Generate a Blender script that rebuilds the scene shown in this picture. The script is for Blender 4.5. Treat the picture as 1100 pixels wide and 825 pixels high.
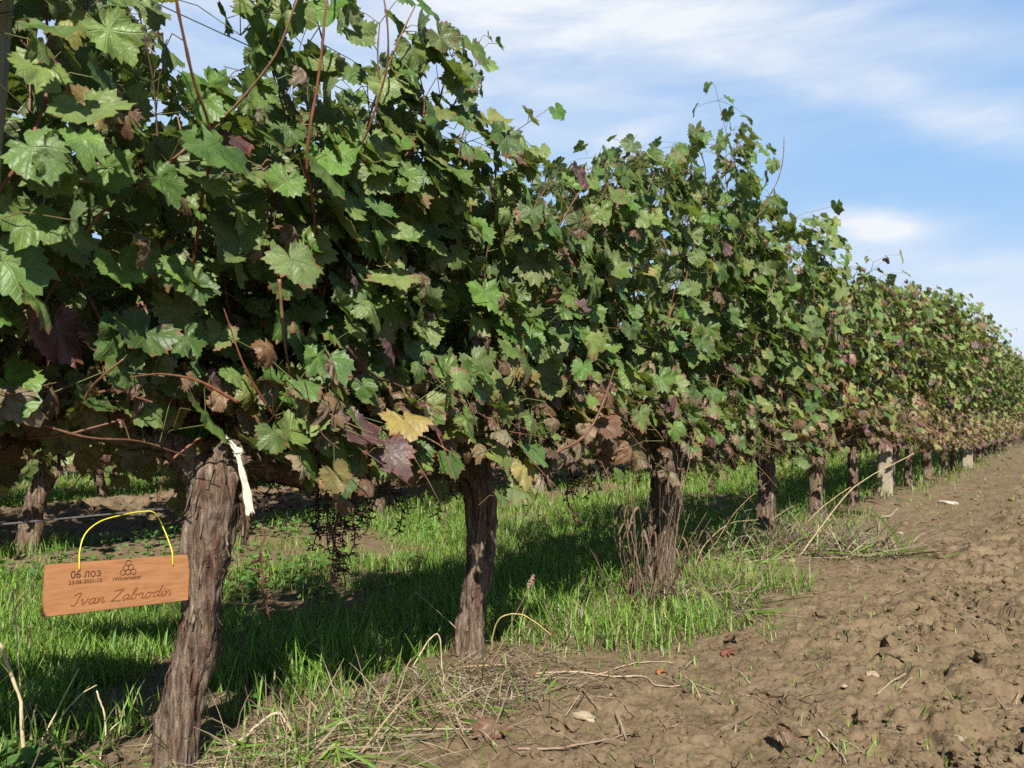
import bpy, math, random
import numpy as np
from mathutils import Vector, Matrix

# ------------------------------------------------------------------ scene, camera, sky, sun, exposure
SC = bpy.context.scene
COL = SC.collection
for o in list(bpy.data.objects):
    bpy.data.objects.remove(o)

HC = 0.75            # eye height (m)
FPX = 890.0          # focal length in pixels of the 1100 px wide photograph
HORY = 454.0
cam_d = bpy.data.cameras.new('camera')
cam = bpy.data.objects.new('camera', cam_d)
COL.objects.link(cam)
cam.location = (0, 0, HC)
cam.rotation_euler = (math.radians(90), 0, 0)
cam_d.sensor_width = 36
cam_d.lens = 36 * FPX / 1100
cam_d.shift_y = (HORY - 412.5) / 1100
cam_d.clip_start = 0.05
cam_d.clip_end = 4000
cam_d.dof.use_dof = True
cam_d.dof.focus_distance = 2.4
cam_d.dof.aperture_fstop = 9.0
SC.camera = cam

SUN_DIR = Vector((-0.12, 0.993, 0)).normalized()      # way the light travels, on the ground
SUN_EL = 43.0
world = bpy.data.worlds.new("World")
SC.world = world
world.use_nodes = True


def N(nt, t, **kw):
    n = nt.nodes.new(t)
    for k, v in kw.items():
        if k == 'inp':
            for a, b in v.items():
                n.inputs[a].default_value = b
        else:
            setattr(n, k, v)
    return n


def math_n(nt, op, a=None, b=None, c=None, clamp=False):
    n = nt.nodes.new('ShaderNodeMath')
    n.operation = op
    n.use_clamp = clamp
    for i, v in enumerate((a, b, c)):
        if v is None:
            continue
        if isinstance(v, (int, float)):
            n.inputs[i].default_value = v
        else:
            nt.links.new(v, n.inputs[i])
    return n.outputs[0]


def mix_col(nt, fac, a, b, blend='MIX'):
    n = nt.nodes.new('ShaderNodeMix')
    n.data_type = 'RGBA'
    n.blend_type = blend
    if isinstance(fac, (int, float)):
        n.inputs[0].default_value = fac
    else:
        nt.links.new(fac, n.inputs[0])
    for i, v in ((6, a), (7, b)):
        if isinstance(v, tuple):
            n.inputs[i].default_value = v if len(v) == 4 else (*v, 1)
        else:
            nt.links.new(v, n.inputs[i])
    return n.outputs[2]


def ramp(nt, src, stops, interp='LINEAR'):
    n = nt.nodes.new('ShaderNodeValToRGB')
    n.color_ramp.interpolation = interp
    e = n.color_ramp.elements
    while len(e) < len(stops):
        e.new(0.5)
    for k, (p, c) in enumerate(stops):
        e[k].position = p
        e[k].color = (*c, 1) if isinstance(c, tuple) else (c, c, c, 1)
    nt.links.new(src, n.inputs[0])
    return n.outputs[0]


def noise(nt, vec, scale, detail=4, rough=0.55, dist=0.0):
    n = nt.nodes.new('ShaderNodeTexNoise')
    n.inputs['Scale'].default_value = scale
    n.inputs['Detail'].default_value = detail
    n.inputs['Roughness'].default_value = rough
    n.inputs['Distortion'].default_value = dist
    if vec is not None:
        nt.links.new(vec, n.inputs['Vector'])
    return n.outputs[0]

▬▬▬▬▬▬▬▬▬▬

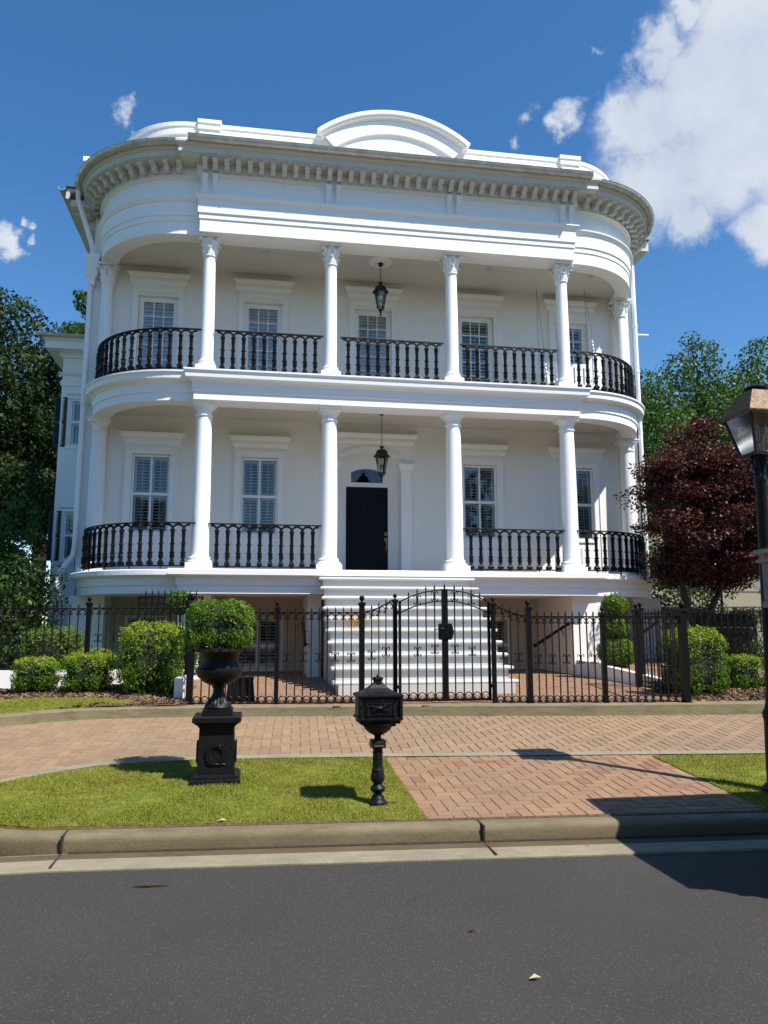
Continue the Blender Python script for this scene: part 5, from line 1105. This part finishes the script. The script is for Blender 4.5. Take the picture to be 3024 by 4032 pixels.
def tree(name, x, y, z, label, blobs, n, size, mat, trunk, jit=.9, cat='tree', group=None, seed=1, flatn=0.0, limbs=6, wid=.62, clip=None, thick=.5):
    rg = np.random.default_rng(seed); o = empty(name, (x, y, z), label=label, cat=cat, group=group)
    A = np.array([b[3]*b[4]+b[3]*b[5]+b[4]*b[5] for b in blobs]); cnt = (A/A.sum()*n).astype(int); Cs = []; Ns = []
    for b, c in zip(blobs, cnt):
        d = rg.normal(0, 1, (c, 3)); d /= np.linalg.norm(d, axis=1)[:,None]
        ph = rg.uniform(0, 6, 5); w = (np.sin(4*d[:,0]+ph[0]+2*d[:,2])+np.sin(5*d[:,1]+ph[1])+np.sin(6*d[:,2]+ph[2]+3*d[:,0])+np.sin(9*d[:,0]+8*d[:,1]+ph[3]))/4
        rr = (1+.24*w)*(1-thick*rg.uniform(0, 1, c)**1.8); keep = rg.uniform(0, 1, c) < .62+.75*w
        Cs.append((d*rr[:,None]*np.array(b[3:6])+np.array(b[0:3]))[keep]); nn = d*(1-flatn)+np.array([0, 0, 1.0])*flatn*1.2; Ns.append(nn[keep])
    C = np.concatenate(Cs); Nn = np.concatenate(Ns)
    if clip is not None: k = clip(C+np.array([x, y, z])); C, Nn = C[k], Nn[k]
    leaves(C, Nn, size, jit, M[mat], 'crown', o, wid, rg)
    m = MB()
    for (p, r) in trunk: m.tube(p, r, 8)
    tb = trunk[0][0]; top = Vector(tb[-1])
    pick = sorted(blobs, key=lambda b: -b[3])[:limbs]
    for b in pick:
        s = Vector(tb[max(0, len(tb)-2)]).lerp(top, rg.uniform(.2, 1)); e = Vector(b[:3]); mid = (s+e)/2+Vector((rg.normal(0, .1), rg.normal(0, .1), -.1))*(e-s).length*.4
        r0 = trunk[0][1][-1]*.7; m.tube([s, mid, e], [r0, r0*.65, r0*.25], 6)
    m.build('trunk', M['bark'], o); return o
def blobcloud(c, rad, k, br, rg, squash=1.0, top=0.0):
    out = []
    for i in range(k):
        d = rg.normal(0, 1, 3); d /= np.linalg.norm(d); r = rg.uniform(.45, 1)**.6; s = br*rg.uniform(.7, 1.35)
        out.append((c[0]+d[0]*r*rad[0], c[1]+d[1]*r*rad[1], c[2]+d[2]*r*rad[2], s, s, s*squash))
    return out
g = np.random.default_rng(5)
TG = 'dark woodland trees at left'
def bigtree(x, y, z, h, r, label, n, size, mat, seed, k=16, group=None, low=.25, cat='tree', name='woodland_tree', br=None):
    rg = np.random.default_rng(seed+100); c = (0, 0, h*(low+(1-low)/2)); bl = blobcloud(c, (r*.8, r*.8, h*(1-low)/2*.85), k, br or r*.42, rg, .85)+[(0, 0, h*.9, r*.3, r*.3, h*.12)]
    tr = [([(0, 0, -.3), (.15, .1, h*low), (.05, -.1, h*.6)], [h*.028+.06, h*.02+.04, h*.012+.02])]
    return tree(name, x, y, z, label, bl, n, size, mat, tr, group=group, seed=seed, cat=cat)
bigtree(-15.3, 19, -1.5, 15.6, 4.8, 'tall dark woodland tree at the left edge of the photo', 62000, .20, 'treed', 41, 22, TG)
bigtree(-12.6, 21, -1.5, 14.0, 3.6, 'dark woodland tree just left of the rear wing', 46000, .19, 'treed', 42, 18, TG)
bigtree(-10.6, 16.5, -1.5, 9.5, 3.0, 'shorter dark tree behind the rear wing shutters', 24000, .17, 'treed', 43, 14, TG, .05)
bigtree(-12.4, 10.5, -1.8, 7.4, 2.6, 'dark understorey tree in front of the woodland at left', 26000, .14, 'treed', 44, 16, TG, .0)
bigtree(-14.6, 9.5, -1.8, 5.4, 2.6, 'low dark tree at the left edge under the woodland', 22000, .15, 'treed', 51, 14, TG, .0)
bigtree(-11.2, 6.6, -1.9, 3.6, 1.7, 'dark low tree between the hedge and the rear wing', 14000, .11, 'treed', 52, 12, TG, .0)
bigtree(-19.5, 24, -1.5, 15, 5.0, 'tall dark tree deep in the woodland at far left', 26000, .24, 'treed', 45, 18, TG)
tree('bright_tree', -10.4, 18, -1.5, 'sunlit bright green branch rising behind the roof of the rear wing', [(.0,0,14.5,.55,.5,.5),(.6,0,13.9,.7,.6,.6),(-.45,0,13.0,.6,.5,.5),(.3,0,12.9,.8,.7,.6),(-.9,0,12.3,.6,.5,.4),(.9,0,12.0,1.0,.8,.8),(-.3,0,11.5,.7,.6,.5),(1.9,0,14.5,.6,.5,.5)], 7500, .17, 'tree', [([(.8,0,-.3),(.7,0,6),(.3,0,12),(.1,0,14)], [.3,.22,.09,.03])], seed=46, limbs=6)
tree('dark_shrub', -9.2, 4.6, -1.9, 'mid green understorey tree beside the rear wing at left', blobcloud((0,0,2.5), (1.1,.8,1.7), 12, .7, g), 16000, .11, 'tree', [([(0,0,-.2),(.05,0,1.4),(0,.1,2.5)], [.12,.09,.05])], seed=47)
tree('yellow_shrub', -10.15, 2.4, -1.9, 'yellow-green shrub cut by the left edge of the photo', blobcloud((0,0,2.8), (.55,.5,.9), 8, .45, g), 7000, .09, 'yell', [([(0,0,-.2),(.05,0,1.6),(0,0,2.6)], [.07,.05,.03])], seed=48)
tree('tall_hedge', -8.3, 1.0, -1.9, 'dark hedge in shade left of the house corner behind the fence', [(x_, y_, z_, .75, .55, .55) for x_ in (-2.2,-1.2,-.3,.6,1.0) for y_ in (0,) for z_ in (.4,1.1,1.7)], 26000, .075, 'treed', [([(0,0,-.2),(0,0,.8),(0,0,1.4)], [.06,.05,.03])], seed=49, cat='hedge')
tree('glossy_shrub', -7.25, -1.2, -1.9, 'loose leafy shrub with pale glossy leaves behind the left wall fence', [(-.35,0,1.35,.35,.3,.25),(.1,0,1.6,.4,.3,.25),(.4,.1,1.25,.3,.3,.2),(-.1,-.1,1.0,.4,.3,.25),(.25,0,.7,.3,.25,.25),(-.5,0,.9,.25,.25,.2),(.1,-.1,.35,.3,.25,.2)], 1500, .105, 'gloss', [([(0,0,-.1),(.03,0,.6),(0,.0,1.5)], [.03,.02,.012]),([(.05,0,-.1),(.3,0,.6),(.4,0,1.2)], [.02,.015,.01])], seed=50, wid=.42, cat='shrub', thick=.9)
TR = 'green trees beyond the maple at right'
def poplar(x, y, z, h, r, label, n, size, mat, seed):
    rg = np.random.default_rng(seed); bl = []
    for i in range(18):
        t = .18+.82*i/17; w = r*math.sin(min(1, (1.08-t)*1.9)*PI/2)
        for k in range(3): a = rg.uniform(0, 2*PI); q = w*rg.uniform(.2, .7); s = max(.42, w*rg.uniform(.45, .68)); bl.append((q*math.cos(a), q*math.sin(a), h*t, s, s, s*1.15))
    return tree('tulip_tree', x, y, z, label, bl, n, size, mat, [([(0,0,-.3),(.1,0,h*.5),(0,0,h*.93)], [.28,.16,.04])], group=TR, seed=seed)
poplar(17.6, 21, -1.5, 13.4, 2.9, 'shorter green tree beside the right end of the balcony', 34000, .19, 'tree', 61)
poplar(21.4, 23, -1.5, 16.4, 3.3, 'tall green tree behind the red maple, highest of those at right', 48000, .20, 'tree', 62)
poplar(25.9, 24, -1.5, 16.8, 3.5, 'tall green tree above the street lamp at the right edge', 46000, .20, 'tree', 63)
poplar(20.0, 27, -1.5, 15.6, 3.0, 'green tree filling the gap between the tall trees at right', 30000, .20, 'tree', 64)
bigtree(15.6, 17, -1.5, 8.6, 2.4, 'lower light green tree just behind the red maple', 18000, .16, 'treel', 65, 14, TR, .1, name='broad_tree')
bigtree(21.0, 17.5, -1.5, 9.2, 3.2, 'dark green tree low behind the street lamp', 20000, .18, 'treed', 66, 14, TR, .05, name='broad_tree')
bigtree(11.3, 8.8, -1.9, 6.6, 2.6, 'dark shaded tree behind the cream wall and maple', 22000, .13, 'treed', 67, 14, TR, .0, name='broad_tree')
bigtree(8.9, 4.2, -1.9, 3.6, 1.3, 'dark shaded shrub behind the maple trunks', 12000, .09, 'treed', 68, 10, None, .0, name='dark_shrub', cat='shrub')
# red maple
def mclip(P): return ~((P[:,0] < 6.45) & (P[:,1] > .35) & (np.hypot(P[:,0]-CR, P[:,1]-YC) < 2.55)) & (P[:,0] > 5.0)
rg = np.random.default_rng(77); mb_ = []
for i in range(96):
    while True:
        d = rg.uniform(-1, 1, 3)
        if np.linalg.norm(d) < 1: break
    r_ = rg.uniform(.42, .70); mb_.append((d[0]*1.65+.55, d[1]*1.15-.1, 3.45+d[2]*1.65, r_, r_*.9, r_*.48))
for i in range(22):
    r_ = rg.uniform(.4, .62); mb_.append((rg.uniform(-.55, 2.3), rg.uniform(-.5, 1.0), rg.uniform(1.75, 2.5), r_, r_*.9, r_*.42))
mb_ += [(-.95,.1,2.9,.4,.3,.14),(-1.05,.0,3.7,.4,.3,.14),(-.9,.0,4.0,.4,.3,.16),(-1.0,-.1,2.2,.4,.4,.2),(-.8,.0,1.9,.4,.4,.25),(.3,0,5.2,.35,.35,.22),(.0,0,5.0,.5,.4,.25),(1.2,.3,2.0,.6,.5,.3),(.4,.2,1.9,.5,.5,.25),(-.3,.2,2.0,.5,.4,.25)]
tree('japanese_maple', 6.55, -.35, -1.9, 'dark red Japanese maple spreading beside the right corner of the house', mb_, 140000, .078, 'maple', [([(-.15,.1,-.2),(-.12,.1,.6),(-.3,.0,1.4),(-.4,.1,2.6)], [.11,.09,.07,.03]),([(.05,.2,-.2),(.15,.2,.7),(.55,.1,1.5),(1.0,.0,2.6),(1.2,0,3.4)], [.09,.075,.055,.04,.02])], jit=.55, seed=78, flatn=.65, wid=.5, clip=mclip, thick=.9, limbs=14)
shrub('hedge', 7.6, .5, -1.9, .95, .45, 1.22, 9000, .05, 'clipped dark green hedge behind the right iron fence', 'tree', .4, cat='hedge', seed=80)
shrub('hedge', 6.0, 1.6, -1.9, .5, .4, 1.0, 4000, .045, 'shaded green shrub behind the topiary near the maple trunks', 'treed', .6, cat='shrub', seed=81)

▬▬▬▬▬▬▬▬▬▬

Problem details:
Leave the pictures out and print, exactly as written, every line from the one holding "Generate a Blender" down to the one holding "from mathutils import Vector, Matrix", both of those included.

Correct answer:
Generate a Blender script that rebuilds the scene shown in this picture. The script is for Blender 4.5. Treat the picture as 1100 pixels wide and 825 pixels high.
import bpy, math, random
import numpy as np
from mathutils import Vector, Matrix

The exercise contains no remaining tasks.